E. C. Grenville-Murray was a diplomat-journalist whose widely admired craftsmanship with the pen made him a legend in the press in the second half of the nineteenth century. His savage and inventive satires on British diplomacy also gave impetus to the mid-Victorian movement for diplomatic reform. But since then he has been almost completely forgotten. This is partly because he made too many powerful enemies, with the result that his name was blackened and he was forced into permanent French exile; and partly because he wrote either pseudonymously or anonymously. This book, which rests on extensive use of private papers, official documents, press archives and not least Grenville-Murray’s vast output (including novels), is the first biography of this complex man to be written. It begins with the difficulties produced by his illegitimate birth, and then describes his patronage by Lord Palmerston and Charles Dickens, his colourful diplomatic career, and finally his blossoming as a successful writer in France in the 1870s. See also here.

It was first published on this website in 2013 and, also on this site, in a new edition in 2015. In 2017 the second edition was published by The Isis Press, Istanbul, and in 2018 – after further minor revision – placed on the ISSUU platform by DiploFoundation under the new title. It is in many ways my favourite book. Dip into The Queens’ Messenger here, which he produced singlehandedly as his revenge on the Foreign Office for sacking him, and you’ll begin to see why.

Addenda

  • Individuals who worked simultaneously as diplomats and journalists (p. 2): Petr Botkin, the late nineteenth/early twentieth century Russian diplomat, provides another example of a member of the career who simultaneously wrote anonymously for the press. Scribbling for Novoye Vremya, he also resembled Grenville-Murray to the extent that his articles were critical of his foreign ministry employers (Marina Soroka, The Summer Capitals of Europe, 1814-1919, p. 109).
  • George Stevens, family deaths (p. 73): his sons both died at Kherson, the first on 2 March 1862 and the second on 19 July 1866, while his wife died on 1 May 1868 at Odessa. (I am grateful to Tony Nicholson for this information, gleaned from death notices in the Illustrated London Newsand the London Evening Standard.). As to the end of his career, I say at  p. 80fn 2 that he ‘eventually ended up in Brazil.’ To elaborate: still with the same rank (consul), he was appointed for the Brazilian provinces of Bahia and Sergipe – residing at the former – on 16 April 1881 (FO List 1890) and died at this post on 13 December 1890 (FO List 1903).

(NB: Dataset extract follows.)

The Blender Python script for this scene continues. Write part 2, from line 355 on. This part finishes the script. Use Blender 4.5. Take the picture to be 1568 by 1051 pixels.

Comments on the First edition

‘I can’t disembark at Southampton at the crack of dawn on Tuesday without telling you first what a boon companion your Grenville-Murray on my Kindle has been throughout the voyage and during rare moments of reading time in New York and Boston. My enjoyment has been wonderfully enriched by the amazing parallels with another Murray – Craig, of course … You tell the G-M tale brilliantly and it cries out to be made into a film. What a lively society it was then! Your account puts the Oscar Wilde affair nicely into perspective’ (Brian Barder, QM2, 3 November, 2014). Since then, Brian has been kind enough to post a blog about the book. [24/11/2014]

‘Congratulations on your study of Murray. I’ve only just discovered him myself and I am so pleased there is a biography…. I’m reading the online version and enjoying it hugely. This superbly researched work is a model of the kind of study that is so badly needed to help provide the larger picture. There is too much writing on the well-known’ (Richard Grenville Clark, Apocalypse Press). [22/11/2014]

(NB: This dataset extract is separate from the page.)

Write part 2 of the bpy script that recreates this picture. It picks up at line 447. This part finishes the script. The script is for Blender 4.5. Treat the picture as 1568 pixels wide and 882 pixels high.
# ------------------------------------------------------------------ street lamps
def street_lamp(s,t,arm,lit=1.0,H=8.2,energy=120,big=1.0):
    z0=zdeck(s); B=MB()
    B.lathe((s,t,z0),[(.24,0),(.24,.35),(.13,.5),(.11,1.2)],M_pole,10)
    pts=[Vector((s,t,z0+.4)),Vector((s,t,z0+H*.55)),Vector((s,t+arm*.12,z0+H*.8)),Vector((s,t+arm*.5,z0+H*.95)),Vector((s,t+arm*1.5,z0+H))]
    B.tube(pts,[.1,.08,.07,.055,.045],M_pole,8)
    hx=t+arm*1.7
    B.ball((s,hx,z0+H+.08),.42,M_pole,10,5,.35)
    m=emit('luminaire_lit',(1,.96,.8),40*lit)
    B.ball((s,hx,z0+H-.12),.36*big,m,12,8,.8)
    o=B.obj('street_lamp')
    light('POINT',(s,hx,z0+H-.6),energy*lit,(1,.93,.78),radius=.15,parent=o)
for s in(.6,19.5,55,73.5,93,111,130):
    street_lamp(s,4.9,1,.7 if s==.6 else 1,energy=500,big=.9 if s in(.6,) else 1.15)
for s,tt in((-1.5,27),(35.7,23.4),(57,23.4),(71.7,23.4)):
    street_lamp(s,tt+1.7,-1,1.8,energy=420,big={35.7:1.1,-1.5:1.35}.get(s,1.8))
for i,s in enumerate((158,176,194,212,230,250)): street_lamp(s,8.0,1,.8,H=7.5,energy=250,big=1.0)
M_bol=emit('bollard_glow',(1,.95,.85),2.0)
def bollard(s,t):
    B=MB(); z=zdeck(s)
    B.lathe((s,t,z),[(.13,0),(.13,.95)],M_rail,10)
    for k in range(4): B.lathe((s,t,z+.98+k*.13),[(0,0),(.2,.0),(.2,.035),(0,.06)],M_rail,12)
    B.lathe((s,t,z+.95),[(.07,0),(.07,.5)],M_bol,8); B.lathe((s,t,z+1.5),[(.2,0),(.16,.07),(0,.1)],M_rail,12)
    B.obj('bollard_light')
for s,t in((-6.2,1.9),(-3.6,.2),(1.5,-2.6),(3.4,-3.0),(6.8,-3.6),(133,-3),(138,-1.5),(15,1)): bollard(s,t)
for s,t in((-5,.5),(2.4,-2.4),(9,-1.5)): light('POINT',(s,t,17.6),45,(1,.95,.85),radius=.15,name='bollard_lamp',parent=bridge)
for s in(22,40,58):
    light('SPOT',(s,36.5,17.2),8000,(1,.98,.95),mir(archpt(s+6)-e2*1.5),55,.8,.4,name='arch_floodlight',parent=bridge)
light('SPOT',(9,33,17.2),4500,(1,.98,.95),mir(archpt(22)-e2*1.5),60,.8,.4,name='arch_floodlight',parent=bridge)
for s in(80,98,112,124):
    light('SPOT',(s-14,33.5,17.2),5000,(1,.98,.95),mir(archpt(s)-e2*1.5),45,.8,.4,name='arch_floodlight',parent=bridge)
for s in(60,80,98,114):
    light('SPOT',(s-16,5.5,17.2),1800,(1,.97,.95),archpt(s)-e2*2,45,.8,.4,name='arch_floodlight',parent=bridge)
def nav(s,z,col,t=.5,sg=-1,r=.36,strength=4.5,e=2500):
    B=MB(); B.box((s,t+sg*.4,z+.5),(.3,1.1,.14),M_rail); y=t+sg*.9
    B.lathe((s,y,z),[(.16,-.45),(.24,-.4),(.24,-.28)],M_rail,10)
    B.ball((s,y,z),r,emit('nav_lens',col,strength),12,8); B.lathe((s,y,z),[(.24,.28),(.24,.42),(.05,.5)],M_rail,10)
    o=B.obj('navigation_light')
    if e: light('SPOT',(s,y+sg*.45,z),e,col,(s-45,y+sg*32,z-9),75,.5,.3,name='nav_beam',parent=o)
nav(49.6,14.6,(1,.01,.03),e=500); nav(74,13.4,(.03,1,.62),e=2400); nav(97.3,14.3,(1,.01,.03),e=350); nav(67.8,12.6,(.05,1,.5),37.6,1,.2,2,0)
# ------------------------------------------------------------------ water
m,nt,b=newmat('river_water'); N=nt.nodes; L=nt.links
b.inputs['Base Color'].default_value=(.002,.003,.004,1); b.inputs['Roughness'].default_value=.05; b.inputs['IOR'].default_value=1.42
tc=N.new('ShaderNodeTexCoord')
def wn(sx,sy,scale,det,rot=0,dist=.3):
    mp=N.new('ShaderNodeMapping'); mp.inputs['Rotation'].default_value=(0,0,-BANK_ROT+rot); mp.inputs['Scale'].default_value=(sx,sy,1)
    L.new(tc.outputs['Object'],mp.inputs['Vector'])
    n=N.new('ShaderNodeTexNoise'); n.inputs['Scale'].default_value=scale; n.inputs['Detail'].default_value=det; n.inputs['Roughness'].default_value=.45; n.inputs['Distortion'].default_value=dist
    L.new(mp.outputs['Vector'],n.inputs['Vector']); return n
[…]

‘What an astonishing story: I sat up till half-past midnight last night finishing it. It is rare to find such a fund of real research contained in such a readable envelope’ (Robin Fairlie, sometime company managing director, marketing consultant, and author; now historian and collector of English verse epitaphs) [28/11/2014].

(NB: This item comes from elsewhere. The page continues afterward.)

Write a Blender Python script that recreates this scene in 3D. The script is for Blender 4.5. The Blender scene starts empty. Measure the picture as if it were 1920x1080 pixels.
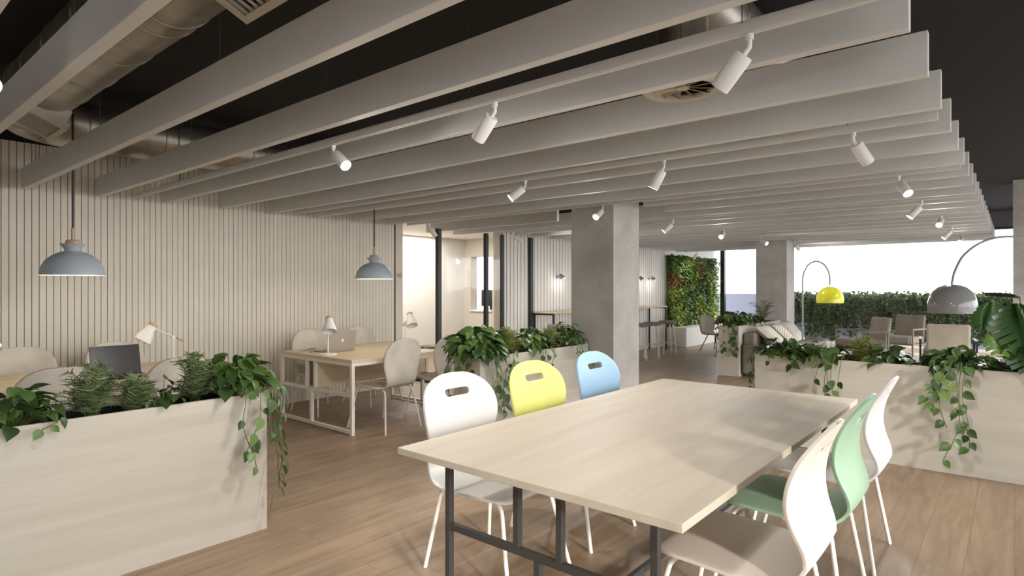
import bpy, math, random
from mathutils import Vector, Matrix
R = random.Random(7)
PI = math.pi
scn = bpy.context.scene
COL = scn.collection
A = math.radians(40.096)                       # camera heading
CR = Vector((math.cos(A), math.sin(A), 0)); CF = Vector((-math.sin(A), math.cos(A), 0)); UP = Vector((0, 0, 1))

# ------------------------------------------------------------------ helpers
def srgb(r, g, b):
    f = lambda c: c / 12.92 if c <= .04045 else ((c + .055) / 1.055) ** 2.4
    return (f(r / 255), f(g / 255), f(b / 255), 1)

class MB:
    """collects shapes for one mesh"""
    def __init__(s): s.v = []; s.f = []; s.m = []; s.mi = 0
    def add(s, vs, fs):
        o = len(s.v); s.v += [tuple(p) for p in vs]
        for f in fs: s.f.append([i + o for i in f]); s.m.append(s.mi)
    def box(s, x0, x1, y0, y1, z0, z1):
        s.add([(x0,y0,z0),(x1,y0,z0),(x1,y1,z0),(x0,y1,z0),(x0,y0,z1),(x1,y0,z1),(x1,y1,z1),(x0,y1,z1)],
              [(0,3,2,1),(4,5,6,7),(0,1,5,4),(1,2,6,5),(2,3,7,6),(3,0,4,7)]); return s
    def tube(s, pts, r, n=10, cap=True):
        pts = [Vector(p) for p in pts]; N = len(pts)
        rs = list(r) if isinstance(r, (list, tuple)) else [r] * N
        d0 = (pts[1] - pts[0]).normalized()
        up = Vector((0,0,1)) if abs(d0.z) < .9 else Vector((1,0,0))
        side = d0.cross(up).normalized(); vs = []
        for i, p in enumerate(pts):
            d = (pts[min(i+1,N-1)] - pts[max(i-1,0)]).normalized()
            side = (side - d * side.dot(d)).normalized(); o = d.cross(side)
            for k in range(n):
                t = 2*PI*k/n; vs.append(p + (side*math.cos(t) + o*math.sin(t))*rs[i])
        fs = [(i*n+k, i*n+(k+1)%n, (i+1)*n+(k+1)%n, (i+1)*n+k) for i in range(N-1) for k in range(n)]
        if cap: fs += [tuple(reversed(range(n))), tuple(range((N-1)*n, N*n))]
        s.add(vs, fs); return s
    def lathe(s, prof, n=32, c=(0,0,0)):
        vs = [(c[0]+r*math.cos(2*PI*k/n), c[1]+r*math.sin(2*PI*k/n), c[2]+z) for r, z in prof for k in range(n)]
        fs = [(i*n+k, i*n+(k+1)%n, (i+1)*n+(k+1)%n, (i+1)*n+k) for i in range(len(prof)-1) for k in range(n)]
        s.add(vs, fs); return s
    def disc(s, c, r, n=32, up=True):
        vs = [(c[0]+r*math.cos(2*PI*k/n), c[1]+r*math.sin(2*PI*k/n), c[2]) for k in range(n)]
        s.add(vs, [tuple(range(n)) if up else tuple(reversed(range(n)))]); return s
    def xf(s, M, start=0):
        s.v[start:] = [tuple(M @ Vector(p)) for p in s.v[start:]]; return s
    def build(s, name, mats, parent=None, smooth=0, loc=None, bevel=0, solid=0):
        me = bpy.data.meshes.new(name); me.from_pydata(s.v, [], s.f)
        if not isinstance(mats, (list, tuple)): mats = [mats]
        for m in mats: me.materials.append(m)
        if len(mats) > 1: me.polygons.foreach_set('material_index', s.m)
        if smooth:
            me.polygons.foreach_set('use_smooth', [True]*len(me.polygons))
            if smooth < 180: me.set_sharp_from_angle(angle=math.radians(smooth))
        me.update()
        o = bpy.data.objects.new(name, me); COL.objects.link(o)
        if parent is not None: o.parent = parent
        if loc is not None: o.location = loc
        if solid:
            md = o.modifiers.new('thickness', 'SOLIDIFY'); md.thickness = solid; md.offset = 0
        if bevel:
            md = o.modifiers.new('edge', 'BEVEL'); md.width = bevel; md.segments = 2; md.limit_method = 'ANGLE'
            md.angle_limit = math.radians(50)
        return o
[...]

‘[T]hank you for the book. I greatly enjoyed reading it and revisiting the East in the 1850s and 1860s’ (Dr Laurence Guymer, Head of the Department of History, Winchester College, and Research Associate in the School of History, University of East Anglia; author of Curing the Sick Man: Sir Henry Bulwer and the Ottoman Empire, 1858-1865 (Republic of Letters, 2011) [29/1/2016].